§ **EXERCISE TASK**
Among the records below, find each line that includes the string "from" and copy it.

§ **DATA EXTRACT**
((

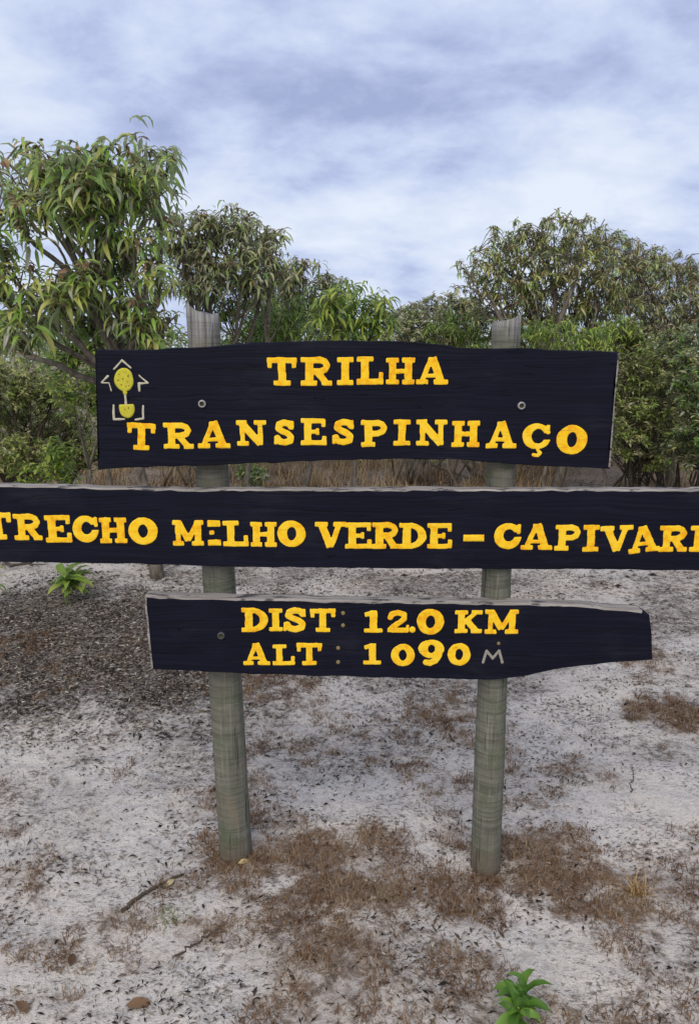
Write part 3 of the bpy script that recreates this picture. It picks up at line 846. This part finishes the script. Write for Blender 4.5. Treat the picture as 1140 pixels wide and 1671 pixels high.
plant('drooping_tree', 'small hazy-topped treelet sloping down between rounded treelet and bright bush', 'tree', gb(490, 8.0), 8.0,
      [(480, 448, 42, 30), (535, 468, 30, 30), (450, 490, 50, 30), (500, 500, 60, 34), (545, 520, 40, 34)],
      LEAF_E, TPL_DROOP, 'droop', .115, 300, 11, trunk_r=.035, seed=3, depth=.8, dead=.6)
plant('leafy_bush', 'bright green large-leaved bush showing above middle of the top board', 'bush', gb(575, 6.4), 6.4,
      [(548, 492, 34, 30), (598, 492, 34, 32), (575, 530, 54, 36), (570, 600, 55, 50)],
      LEAF_C, TPL_DROOP, 'droop', .14, 150, 11, parts=220, trunk_r=.025, seed=4, depth=.7)
plant('leafy_bush', 'yellow-green bush directly right of the left post head above top board', 'bush', gb(420, 6.8), 6.8,
      [(370, 500, 50, 30), (420, 508, 54, 32), (480, 520, 54, 30), (430, 545, 80, 30), (420, 590, 90, 50)],
      LEAF_C, TPL_DROOP, 'droop', .11, 300, 11, trunk_r=.025, seed=5, depth=.7)
plant('rounded_tree', 'broad-crowned dark green tree behind the right post head, tallest on its side', 'tree', gb(900, 8.2), 8.2,
      [(890, 378, 58, 34), (950, 388, 50, 36), (830, 412, 52, 40), (790, 450, 42, 40), (990, 400, 32, 36), (880, 440, 80, 50), (960, 450, 64, 50), (820, 490, 70, 40), (900, 510, 90, 44), (985, 500, 50, 44)],
      LEAF_E, TPL_DROOP, 'droop', .105, 620, 12, trunk_r=.06, seed=6, dead=.8, depth=.9)
plant('rounded_tree', 'greyer tree sloping away to the right edge beside the broad-crowned tree', 'tree', gb(1090, 8.8), 8.8,
      [(1035, 420, 44, 28), (1055, 428, 40, 26), (1105, 440, 48, 32), (1020, 470, 44, 44), (1160, 450, 50, 40), (1050, 480, 54, 42), (1120, 510, 64, 50), (1190, 520, 60, 60), (1060, 540, 50, 40)],
      LEAF_B, TPL_DROOP, 'droop', .095, 720, 12, trunk_r=.05, seed=7, dead=1.2)
plant('scrub_bush', 'tall olive scrub with bare thin stems beyond the right end of the top board', 'bush', gb(1065, 7.6), 7.6,
      [(1030, 610, 44, 44), (1075, 590, 50, 40), (1050, 660, 50, 50), (1100, 660, 46, 50), (1045, 715, 48, 34), (1090, 715, 44, 36), (1025, 560, 40, 40), (1020, 690, 40, 60), (1060, 745, 50, 24)],
      LEAF_D, TPL_SMALL, 'small', .06, 1000, 18, bark=BARK_D, trunk_r=.016, stems=14, seed=8)
plant('scrub_bush', 'darker green leafy scrub at the right edge, past the olive scrub', 'bush', gb(1140, 7.2), 7.2,
      [(1130, 620, 36, 46), (1120, 570, 46, 40), (1150, 690, 50, 60), (1120, 730, 40, 40), (1190, 620, 50, 80)],
      LEAF_E, TPL_SMALL, 'small', .065, 640, 17, bark=BARK_D, trunk_r=.016, stems=14, seed=9)
plant('leafy_bush', 'bright green clump showing over right end of the top board', 'bush', gb(985, 7.4), 7.4,
      [(960, 555, 40, 26), (1005, 545, 34, 28), (985, 600, 50, 40)],
      LEAF_C, TPL_DROOP, 'droop', .095, 200, 11, trunk_r=.02, seed=10, depth=.7)
plant('scrub_bush', 'pale grey twiggy scrub between bright bush and the right post head', 'bush', gb(690, 9.2), 9.2,
      [(660, 522, 40, 24), (700, 508, 40, 24), (745, 505, 38, 26), (690, 550, 80, 40), (770, 530, 40, 36)],
      LEAF_B, TPL_SMALL, 'small', .065, 640, 15, trunk_r=.018, stems=10, seed=11, dead=1.0)
plant('leafy_bush', 'low green shrub close left of the right post head', 'bush', gb(750, 8.6), 8.6,
      [(735, 530, 40, 26), (775, 520, 34, 30), (760, 580, 70, 44)],
      LEAF_C, TPL_DROOP, 'droop', .09, 240, 11, trunk_r=.02, seed=12)
plant('leafy_bush', 'low yellow-green shrub close right of the right post head', 'bush', gb(880, 7.8), 7.8,
      [(850, 545, 30, 24), (900, 545, 50, 26), (880, 600, 80, 44)],
      LEAF_C, TPL_DROOP, 'droop', .085, 260, 11, trunk_r=.02, seed=13)
plant('scrub_bush', 'dull olive brown scrub low at the left edge behind the drooping treelet', 'bush', gb(50, 7.4), 7.4,
      [(20, 620, 60, 44), (80, 640, 50, 44), (40, 690, 80, 44), (110, 700, 50, 40), (-60, 660, 60, 80), (30, 745, 80, 36), (140, 740, 50, 40)],
      LEAF_D, TPL_SMALL, 'small', .06, 1000, 18, bark=BARK_D, trunk_r=.014, stems=16, seed=14)
plant('leafy_bush', 'mid green bush against left end of the top board', 'bush', gb(135, 6.6), 6.6,
      [(120, 645, 34, 30), (150, 640, 30, 34), (200, 650, 50, 50)],
      LEAF_C, TPL_BROAD, 'broad', .10, 90, 9, trunk_r=.018, seed=15, depth=.7)
plant('leafy_bush', 'green bush low at the left just above the middle board', 'bush', gb(90, 6.9), 6.9,
      [(90, 745, 34, 28), (60, 770, 36, 24), (105, 780, 30, 20)],
      LEAF_C, TPL_BROAD, 'broad', .09, 70, 9, trunk_r=.014, seed=16, depth=.7)
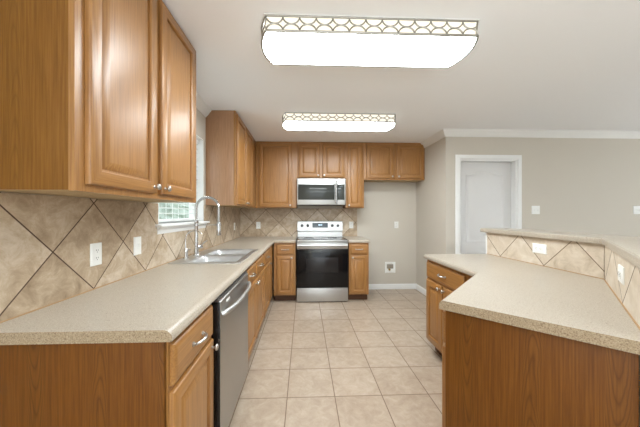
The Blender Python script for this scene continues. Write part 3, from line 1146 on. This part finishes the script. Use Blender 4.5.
# ------------------------------------------------------------------ window blind
t = thing('window_blind', 'white slatted blind hung in window over the sink', 'blind', (XL - .070, WY0, WZ0))
L = WY1 - WY0 - .024
bm = B(); box(bm, -.025, .025, .012, .012 + L, WZ1 - WZ0 - .055, WZ1 - WZ0 - .010, .003); obj('head_rail', bm, 'blind', t)
bm = B()
z = .100
while z < WZ1 - WZ0 - .07:
    loops = []
    for y in (.014, .010 + L):
        pts = []
        for i in range(7):
            q = -1 + 2 * i / 6
            pts.append((q * .024, y, z + .002 * (1 - q * q) + q * .003))
        for i in range(6, -1, -1):
            q = -1 + 2 * i / 6
            pts.append((q * .024, y, z + .002 * (1 - q * q) + q * .003 - .0028))
        loops.append(pts)
    skin(bm, loops, True, None, True, True)
    z += .0455
obj('slats', bm, 'blind', t)
bm = B(); box(bm, -.025, .025, .012, .012 + L, .030, .052, .004); obj('bottom_rail', bm, 'blind', t)
bm = B()
for y in (.10, .31, .53, .76):
    for x in (-.0265, .0265):
        box(bm, x - .0008, x + .0008, y - .004, y + .004, .05, WZ1 - WZ0 - .05)
obj('ladder_tapes', bm, 'blind', t, False)

# ------------------------------------------------------------------ outlets and switches (plate lies on a wall, local front -y)
def plate(name, label, cat, loc, rot, style, wide=False, group=None):
    t = thing(name, label, cat, loc, rot, group)
    w, h = (.115, .072) if wide else ((.115, .115) if style == 'double' else (.072, .115))
    bm = B()
    skin(bm, [rect(-w / 2, w / 2, -h / 2, h / 2, i, y) for i, y in ((0, 0), (0, -.003), (.002, -.0055), (.005, -.0065), (.006, -.0065))], True, None, True, True)
    obj('cover_plate', bm, 'white', t)
    if style == 'outlet':
        for s in (-1, 1):
            bm = B()
            cx, cz = (s * .0195, 0) if wide else (0, s * .0195)
            pts = []
            for i in range(24):
                a = 2 * PI * i / 24
                px, pz = .0165 * math.cos(a), max(-.0135, min(.0135, .0165 * math.sin(a)))
                pts.append((px, pz))
            f = (lambda p: (cx + p[1], cz + p[0])) if wide else (lambda p: (cx + p[0], cz + p[1]))
            skin(bm, [[(f(p)[0], y, f(p)[1]) for p in pts] for y in (-.006, -.0085)], True, None, True, True)
            r = obj('receptacle', bm, 'white', t)
            bm = B()
            for dx in (-.006, .006):
                q = f((dx, .002))
                ww, hh = (.004, .001) if wide else (.001, .004)
                box(bm, q[0] - ww, q[0] + ww, -.0090, -.0084, q[1] - hh, q[1] + hh)
            q = f((0, -.008))
            lathe(bm, [(.0022, 0), (.0022, .0006)], (q[0], -.0084, q[1]), (0, -1, 0), 10)
            obj('slot', bm, 'slot', r, False)
    elif style == 'switch':
        bm = B()
        skin(bm, [[(-.005, -.0065, -.011), (.005, -.0065, -.011), (.005, -.0065, .011), (-.005, -.0065, .011)],
                  [(-.0045, -.009, -.006), (.0045, -.009, -.006), (.0045, -.017, .009), (-.0045, -.017, .009)]], True, None, True, True)
        obj('toggle', bm, 'white', t)
    elif style == 'double':
        for s in (-.023, .023):
            bm = B()
            skin(bm, [[(s - .005, -.0065, -.011), (s + .005, -.0065, -.011), (s + .005, -.0065, .011), (s - .005, -.0065, .011)],
                      [(s - .0045, -.009, -.006), (s + .0045, -.009, -.006), (s + .0045, -.017, .009), (s - .0045, -.017, .009)]], True, None, True, True)
            obj('toggle', bm, 'white', t)
    return t


TW = XL + .010
plate('electrical_outlet', 'white double outlet on left backsplash nearest the camera', 'outlet', (TW, 1.393, 1.092), R90, 'outlet')
plate('light_switch', 'white toggle switch on left backsplash before the window', 'switch', (TW, 1.730, 1.095), R90, 'switch')
plate('electrical_outlet', 'white outlet on left backsplash near far corner', 'outlet', (TW, 4.090, 1.108), R90, 'outlet')
plate('electrical_outlet', 'white outlet on back wall tile left of the range', 'outlet', (-0.774, YB - .010, 1.108), 0, 'outlet')
plate('electrical_outlet', 'white outlet on back wall tile right of the range', 'outlet', (0.812, YB - .010, 1.112), 0, 'outlet')
plate('electrical_outlet', 'white outlet on bare wall in the fridge space', 'outlet', (1.602, YB, 1.112), 0, 'outlet')
plate('electrical_outlet', 'white sideways outlet on straight tile strip below bar', 'outlet', (KX, 1.906, 1.040), -R90, 'outlet', True)
q = c0 + Vector((-S2, -S2)) * 0.568
plate('electrical_outlet', 'white sideways outlet on angled tile strip, nearest right edge', 'outlet', (q.x, q.y, 1.040), -3 * PI / 4, 'outlet', True)
plate('light_switch', 'white two-gang switch on wall just right of the pantry door', 'switch', (3.229, YP, 1.356), 0, 'double')
plate('light_switch', 'white two-gang switch on pantry wall at far right edge', 'switch', (4.714, YP, 1.356), 0, 'double')

# fridge water supply box
t = thing('water_supply_box', 'white recessed water valve box low on fridge wall', 'valve box', (1.493, YB, 0.375))
bm = B()
skin(bm, [rect(-.090, .090, -.095, .095, i, y) for i, y in ((0, 0), (0, -.006), (.004, -.009), (.022, -.009), (.026, -.006), (.028, -.0012))], True, None, True, True)
obj('box_frame', bm, 'white', t)
bm = B(); box(bm, -.058, .054, -.0035, -.001, -.020, .054); obj('recess', bm, 'recess', t, False)
bm = B()
lathe(bm, [(.012, 0), (.012, .02), (.007, .024), (.007, .034)], (-.025, -.004, -.030), (0, -1, 0), 14)
lathe(bm, [(.018, .034), (.018, .040), (0, .041)], (-.025, -.004, -.030), (0, -1, 0), 14)
obj('valve', bm, 'brass', t)

# ------------------------------------------------------------------ outdoors beyond the sink window
bm = B(); box(bm, -14, XL - T - .02, -8, 30, -0.35, -0.25)
o = struct('ground', bm, 'lawn', 'pale lawn outside the window', 'lawn')
bm = B()
bmesh.ops.create_grid(bm, x_segments=110, y_segments=24, size=0.5)
for v in bm.verts:
    v.co = Vector((-5.4, v.co.x * 26 + 14, -0.25 + (v.co.y + .5) * 2.3))
r = bmesh.ops.extrude_face_region(bm, geom=bm.faces[:])
for v in [g for g in r['geom'] if isinstance(g, bmesh.types.BMVert)]:
    v.co.x -= 0.9
for v in bm.verts:
    v.co += Vector((random.uniform(-.10, .10), random.uniform(-.05, .05), random.uniform(-.06, .06)))
    v.co.z = max(v.co.z, -0.25)
o = obj('garden_hedge', bm, 'leaf')
tag(o, 'pale green hedge seen through the blind slats', 'hedge')
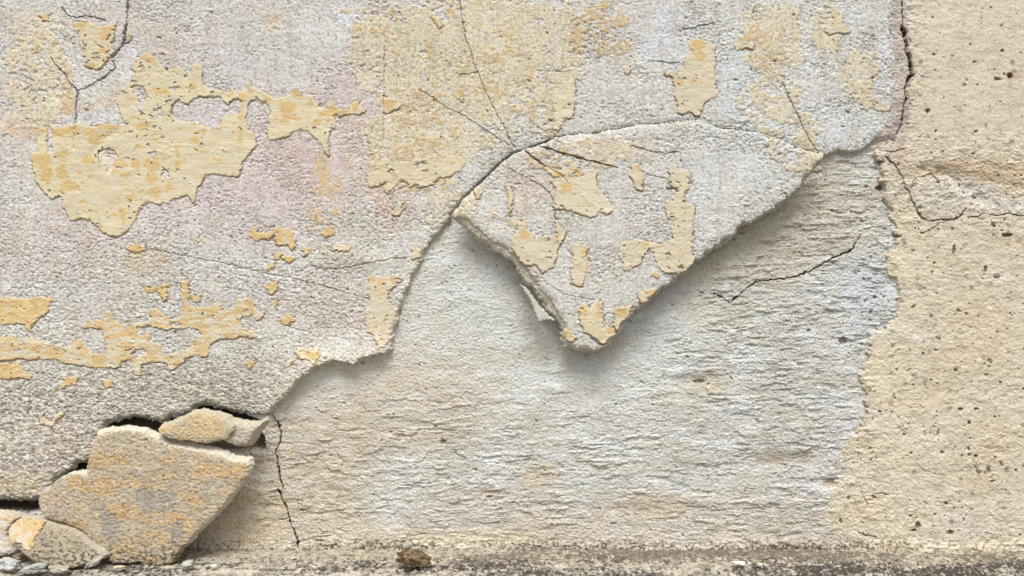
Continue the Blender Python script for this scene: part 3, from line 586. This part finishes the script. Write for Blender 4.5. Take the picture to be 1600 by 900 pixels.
# paint films
q_cur[0] = ALL
KEEP = {'main': front, 'plate': None}
FP = np.zeros(XX.shape, np.float32); FP[qP] = frontP
BASE_LOW = 1.0 * fbm(XX, YY, 34, 17, 420, 2, .6) * .7 + 2.4 * BIG
for host, q, sd, tone, film in jobs:
    x, y = XX[q], YY[q]
    lim = sdm[q] if host == 'main' else np.full(x.shape, -9., np.float32)
    if host == 'plate':
        D2 = np.full(XX.shape, -9., np.float32); D2[qP] = sdp - 4; lim = D2[q]
    else: lim = SD_MAIN[q] - 6
    sd = np.minimum(sd, lim)
    a, b, cov = TONE[tone]
    c = new_col(q, a)
    if cov > 0:
        n = fbm(BXn[q], y, 24, 10, 700, 4, .55)
        m = sst(.0, .07, n + (cov - .5) * .75)
        mixc(c, b, m * .9)
    mixc(c, (204, 175, 122), OCH[q] * .82)
    thin = sst(.12, .4, fbm(x, y, 30, 14, 725, 5, .65)) ; mixc(c, (207, 203, 194), thin * .6)
    c += (3.5 * MID[q] + 4 * FI2[q] + 2.5 * pn(x / 60, y / 3.0, 720) + 3 * BIG[q])[..., None]
    mixc(c, (196, 180, 150), (1 - sst(0, 2.2, sd)) * .35)
    mixc(c, (120, 108, 92), np.clip(pits[q] / 3, 0, 1) * .5)
    low = (FP[q] if host == 'plate' else front[q])
    flat = (9.5 + 1.5 * sst(180, 545, y) if host == 'plate' else 9.5 + bul[q]) + BASE_LOW[q]
    hh = flat * .62 + low * .38 + film + .12 * pn(x / 50, y / 4.0, 730) + .5
    low = low + 1.9 * GROOVE[host][q]
    hh = np.maximum(hh, low * .85 + flat * .15 + .35)
    hh -= np.clip(pits[q], 0, 2) * .6
    curl = 1.5 * np.exp(-np.maximum(sd, 0) / 3.0) * sst(.0, .5, pn(x / 24, y / 24, 740))
    t = sst(-1.0, .6, sd)
    hh = (hh + curl) * t + (flat - 2.6) * (1 - t)
    grid_obj('paint_patch', q, hh, 0.0 if host == 'main' else -.004, facemask(sd > -1.3), c, M_PA, MAINO if host == 'main' else PLATEO)

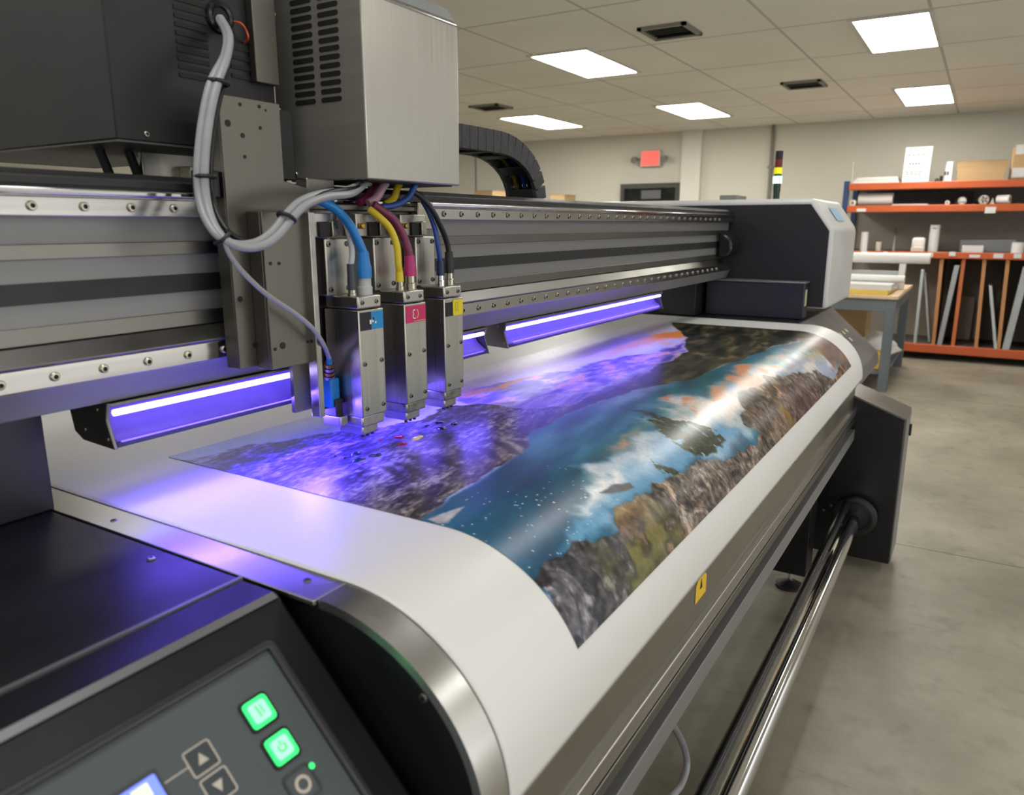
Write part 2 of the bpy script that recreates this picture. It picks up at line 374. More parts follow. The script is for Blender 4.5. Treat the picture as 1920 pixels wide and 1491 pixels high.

))

§ **COMPLETE RESPONSE**
The Blender Python script for this scene continues. Write part 3, from line 1146 on. This part finishes the script. Use Blender 4.5.
Continue the Blender Python script for this scene: part 3, from line 586. This part finishes the script. Write for Blender 4.5. Take the picture to be 1600 by 900 pixels.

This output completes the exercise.